## PROBLEM STATEMENT:
In the listing below, find the line holding "Build this scene" and the line holding "COL = SC.collection". Write out those two lines and all lines between, exactly, and nothing more.

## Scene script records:

★ ★ ★

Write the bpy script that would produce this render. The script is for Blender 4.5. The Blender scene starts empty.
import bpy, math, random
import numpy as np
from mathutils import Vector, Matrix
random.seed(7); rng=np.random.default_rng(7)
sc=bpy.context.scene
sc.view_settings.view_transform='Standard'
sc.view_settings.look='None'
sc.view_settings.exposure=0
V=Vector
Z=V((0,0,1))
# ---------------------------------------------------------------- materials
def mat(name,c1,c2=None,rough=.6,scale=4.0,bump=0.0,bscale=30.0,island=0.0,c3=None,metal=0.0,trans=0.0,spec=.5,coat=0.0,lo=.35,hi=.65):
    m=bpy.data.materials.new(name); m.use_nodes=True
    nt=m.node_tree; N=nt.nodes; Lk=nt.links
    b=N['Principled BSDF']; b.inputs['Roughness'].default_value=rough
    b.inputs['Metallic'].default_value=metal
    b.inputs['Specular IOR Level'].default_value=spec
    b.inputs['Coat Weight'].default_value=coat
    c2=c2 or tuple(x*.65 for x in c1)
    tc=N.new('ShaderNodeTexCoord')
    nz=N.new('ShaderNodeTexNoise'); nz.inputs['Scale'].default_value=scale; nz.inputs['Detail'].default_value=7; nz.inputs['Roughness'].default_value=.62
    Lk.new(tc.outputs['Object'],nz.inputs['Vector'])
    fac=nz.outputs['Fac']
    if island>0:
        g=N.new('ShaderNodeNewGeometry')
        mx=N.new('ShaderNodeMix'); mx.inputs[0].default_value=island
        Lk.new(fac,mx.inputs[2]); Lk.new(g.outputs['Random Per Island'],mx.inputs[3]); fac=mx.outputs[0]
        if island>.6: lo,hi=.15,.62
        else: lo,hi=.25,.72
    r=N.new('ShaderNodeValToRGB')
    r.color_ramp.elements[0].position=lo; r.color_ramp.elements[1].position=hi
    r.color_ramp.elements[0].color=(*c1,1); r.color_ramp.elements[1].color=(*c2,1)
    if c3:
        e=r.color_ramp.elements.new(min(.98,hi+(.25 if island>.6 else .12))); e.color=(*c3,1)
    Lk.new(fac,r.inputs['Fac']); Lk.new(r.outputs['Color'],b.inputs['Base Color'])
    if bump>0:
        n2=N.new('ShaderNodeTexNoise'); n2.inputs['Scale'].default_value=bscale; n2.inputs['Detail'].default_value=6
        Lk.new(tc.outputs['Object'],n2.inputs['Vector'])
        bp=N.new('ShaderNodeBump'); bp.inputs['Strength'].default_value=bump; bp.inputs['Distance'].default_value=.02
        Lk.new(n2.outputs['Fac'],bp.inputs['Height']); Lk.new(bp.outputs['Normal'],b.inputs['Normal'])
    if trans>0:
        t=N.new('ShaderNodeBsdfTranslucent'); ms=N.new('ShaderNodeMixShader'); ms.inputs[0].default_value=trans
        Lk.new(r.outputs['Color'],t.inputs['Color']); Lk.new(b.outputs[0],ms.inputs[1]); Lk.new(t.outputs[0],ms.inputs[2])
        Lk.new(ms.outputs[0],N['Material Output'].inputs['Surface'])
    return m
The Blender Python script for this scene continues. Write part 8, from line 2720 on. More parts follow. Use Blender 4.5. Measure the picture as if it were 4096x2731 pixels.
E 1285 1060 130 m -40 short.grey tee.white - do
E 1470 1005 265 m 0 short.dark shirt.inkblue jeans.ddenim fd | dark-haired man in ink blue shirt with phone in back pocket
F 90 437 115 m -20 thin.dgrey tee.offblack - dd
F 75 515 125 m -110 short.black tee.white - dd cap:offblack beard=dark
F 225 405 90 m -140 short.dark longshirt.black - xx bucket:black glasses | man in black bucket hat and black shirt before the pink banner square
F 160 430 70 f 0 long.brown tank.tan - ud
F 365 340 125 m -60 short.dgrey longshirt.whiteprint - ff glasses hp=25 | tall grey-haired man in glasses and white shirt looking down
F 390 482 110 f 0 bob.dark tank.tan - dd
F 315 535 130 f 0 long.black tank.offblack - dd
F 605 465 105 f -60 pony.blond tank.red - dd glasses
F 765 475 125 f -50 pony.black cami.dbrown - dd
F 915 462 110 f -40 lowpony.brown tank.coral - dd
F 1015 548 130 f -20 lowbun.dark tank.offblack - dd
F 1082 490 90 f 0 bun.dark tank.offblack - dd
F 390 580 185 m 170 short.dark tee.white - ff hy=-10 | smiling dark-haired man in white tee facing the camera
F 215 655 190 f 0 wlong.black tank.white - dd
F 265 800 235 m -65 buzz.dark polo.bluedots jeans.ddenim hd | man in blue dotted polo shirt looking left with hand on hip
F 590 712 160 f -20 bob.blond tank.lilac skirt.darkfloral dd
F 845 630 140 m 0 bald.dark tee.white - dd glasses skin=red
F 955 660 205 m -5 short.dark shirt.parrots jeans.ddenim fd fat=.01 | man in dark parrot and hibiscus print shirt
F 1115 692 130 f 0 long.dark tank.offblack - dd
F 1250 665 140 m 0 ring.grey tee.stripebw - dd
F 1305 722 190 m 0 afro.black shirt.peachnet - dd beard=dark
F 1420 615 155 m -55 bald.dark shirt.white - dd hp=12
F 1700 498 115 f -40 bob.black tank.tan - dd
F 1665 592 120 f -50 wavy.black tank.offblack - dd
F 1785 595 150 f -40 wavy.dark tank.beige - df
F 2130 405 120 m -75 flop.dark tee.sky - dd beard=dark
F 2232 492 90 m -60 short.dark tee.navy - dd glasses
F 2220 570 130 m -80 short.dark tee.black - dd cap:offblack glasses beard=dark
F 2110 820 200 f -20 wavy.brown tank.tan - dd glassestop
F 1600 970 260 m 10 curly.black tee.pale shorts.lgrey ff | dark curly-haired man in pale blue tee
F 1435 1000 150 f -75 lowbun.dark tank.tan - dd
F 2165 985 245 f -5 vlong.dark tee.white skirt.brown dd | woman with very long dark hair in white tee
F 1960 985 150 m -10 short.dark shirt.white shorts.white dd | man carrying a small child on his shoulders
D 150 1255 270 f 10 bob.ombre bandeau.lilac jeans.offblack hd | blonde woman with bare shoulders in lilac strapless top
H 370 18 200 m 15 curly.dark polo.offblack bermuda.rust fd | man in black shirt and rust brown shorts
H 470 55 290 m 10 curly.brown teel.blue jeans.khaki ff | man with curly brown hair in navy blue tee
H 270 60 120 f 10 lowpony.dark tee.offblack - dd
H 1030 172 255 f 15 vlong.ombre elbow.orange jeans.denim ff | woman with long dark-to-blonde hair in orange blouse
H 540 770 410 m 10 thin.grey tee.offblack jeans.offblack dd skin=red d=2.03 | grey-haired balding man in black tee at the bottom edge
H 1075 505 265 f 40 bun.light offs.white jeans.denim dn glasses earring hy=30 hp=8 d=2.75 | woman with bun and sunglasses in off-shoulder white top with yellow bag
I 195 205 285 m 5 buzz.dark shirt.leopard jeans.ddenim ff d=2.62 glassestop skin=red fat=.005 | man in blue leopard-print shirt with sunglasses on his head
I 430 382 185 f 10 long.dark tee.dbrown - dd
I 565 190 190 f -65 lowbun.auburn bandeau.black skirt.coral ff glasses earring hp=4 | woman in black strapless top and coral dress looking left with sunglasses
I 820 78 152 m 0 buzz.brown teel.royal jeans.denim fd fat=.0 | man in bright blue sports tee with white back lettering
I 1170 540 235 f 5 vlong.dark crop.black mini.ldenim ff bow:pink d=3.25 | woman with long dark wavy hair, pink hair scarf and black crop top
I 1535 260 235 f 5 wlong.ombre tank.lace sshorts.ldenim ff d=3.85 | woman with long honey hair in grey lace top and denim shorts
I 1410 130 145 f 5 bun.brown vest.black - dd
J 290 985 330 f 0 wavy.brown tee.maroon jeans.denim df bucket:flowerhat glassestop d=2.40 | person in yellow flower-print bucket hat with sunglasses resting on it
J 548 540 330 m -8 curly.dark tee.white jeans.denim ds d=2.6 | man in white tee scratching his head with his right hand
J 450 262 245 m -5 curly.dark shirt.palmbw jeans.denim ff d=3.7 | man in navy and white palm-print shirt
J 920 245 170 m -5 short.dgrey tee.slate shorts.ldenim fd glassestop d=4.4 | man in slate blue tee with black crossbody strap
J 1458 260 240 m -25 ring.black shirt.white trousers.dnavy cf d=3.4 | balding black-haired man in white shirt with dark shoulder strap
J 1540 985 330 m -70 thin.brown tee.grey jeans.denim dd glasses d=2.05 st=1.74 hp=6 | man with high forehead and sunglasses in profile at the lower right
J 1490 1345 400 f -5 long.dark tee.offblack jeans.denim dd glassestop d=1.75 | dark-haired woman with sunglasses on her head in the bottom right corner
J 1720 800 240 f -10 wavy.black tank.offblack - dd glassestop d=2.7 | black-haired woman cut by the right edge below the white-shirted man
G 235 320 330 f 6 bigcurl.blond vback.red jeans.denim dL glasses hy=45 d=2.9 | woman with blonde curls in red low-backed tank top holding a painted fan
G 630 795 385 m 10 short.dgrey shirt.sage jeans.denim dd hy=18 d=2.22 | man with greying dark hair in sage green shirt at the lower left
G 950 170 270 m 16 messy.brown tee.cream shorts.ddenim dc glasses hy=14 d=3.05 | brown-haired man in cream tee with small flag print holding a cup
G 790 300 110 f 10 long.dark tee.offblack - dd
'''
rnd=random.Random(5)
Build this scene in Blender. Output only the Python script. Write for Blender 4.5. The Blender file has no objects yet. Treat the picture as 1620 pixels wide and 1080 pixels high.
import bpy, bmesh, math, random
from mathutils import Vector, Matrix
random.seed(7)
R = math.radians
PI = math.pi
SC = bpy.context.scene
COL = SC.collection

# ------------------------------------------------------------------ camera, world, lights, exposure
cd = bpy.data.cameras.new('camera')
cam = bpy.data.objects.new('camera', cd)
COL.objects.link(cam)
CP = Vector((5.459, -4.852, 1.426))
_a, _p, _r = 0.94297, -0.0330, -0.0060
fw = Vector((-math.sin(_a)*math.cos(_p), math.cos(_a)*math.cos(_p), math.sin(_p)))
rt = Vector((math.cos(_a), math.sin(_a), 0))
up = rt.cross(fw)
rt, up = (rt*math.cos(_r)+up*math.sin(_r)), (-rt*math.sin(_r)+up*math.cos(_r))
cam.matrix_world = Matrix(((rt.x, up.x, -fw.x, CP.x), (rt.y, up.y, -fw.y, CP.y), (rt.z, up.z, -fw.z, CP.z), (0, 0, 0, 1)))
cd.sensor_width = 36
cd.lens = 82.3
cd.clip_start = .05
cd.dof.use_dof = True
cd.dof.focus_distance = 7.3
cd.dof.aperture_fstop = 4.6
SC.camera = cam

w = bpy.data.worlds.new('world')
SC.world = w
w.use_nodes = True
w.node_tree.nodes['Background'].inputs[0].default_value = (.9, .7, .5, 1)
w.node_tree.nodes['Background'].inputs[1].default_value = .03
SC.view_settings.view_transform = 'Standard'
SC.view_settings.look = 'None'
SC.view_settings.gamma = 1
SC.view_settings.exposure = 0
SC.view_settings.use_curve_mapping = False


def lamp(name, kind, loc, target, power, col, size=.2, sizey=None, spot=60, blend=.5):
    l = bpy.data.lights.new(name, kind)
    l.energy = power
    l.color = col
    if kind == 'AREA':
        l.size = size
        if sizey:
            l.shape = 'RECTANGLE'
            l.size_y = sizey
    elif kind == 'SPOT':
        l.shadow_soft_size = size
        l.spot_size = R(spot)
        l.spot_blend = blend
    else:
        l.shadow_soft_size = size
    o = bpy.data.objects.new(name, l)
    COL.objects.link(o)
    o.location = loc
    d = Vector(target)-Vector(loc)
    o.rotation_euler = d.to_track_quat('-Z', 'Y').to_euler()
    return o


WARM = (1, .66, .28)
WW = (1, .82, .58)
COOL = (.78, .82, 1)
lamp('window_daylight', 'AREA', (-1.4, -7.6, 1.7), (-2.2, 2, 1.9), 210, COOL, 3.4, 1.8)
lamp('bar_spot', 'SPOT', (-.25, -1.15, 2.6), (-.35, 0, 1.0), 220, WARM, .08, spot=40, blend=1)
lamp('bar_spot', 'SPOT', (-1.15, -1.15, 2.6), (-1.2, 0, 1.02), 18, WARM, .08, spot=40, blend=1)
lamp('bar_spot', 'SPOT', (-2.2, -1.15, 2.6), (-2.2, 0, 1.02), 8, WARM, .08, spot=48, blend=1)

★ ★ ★

## ANSWER TO THE EXERCISE:
Build this scene in Blender. Output only the Python script. Write for Blender 4.5. The Blender file has no objects yet. Treat the picture as 1620 pixels wide and 1080 pixels high.
import bpy, bmesh, math, random
from mathutils import Vector, Matrix
random.seed(7)
R = math.radians
PI = math.pi
SC = bpy.context.scene
COL = SC.collection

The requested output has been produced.